Before 10 AM the next day, I was clear of Lamego and passing through a small town nestled in a valley. A valley which I had just descended into with great speed and a big grin. I passed a large group of guys on scooters, monkey bikes and small motorcycles while they were stopped at the roadside. A short while later they would overtake me, beeping and cheering, only for me to catch up to them again a short while later. It was 11 in the morning and they had a roadside party complete with food, music and beer. I was ushered me over to join in, an off-duty policeman handed me a beer and we had a very broken bilingual conversation about things with two wheels. It was great fun. You can watch snippets of the exchange below:

A lot of the bikes were hand restored barn finds. They had been rescued from years of rust and neglect to be turned into shiny, noisy fun.

They made their rather loud exit and zoomed up the hill at a speed that almost made me envious. Once the last exhaust note had dissipated amongst the surroundings I was left with the familiar soundtrack of the various squeaks and rattles my bicycle had developed.

A solid three hour ride later I arrived at a lake. The cool breeze off the water paired with shade from the trees made for a very pleasant afternoon. I cooked myself some lunch on the shore and found a comfy place to watch the world go by.
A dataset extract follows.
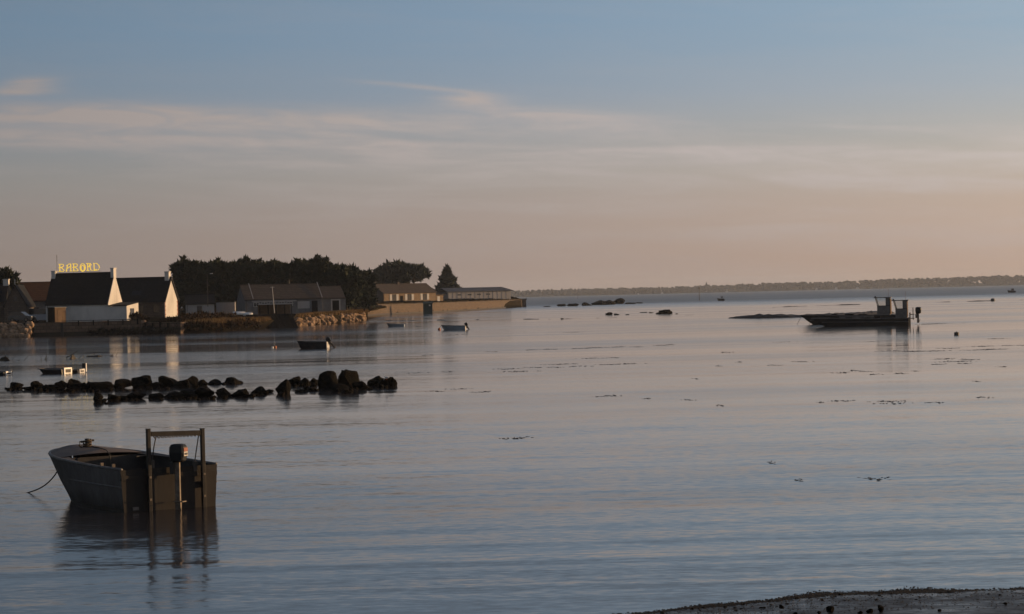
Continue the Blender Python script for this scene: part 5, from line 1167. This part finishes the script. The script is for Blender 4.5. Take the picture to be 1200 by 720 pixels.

I debated camping there until I became restless at around six o’clock and hopped back on the saddle. I’m not quite sure where the burst of energy came from but I rode right into the evening covering another 18 miles (30 KM).

Stopping with just enough time to pour some wine to watch the sunset, I found myself an empty field to camp in. Once again I would sleep without a tent under the stars and what a starry sky it was. There was little to no light pollution and I was lucky enough to see numerous shooting stars.

I would sleep well that night.

P.S. Don’t forget to google Lamego’s stairway to heaven!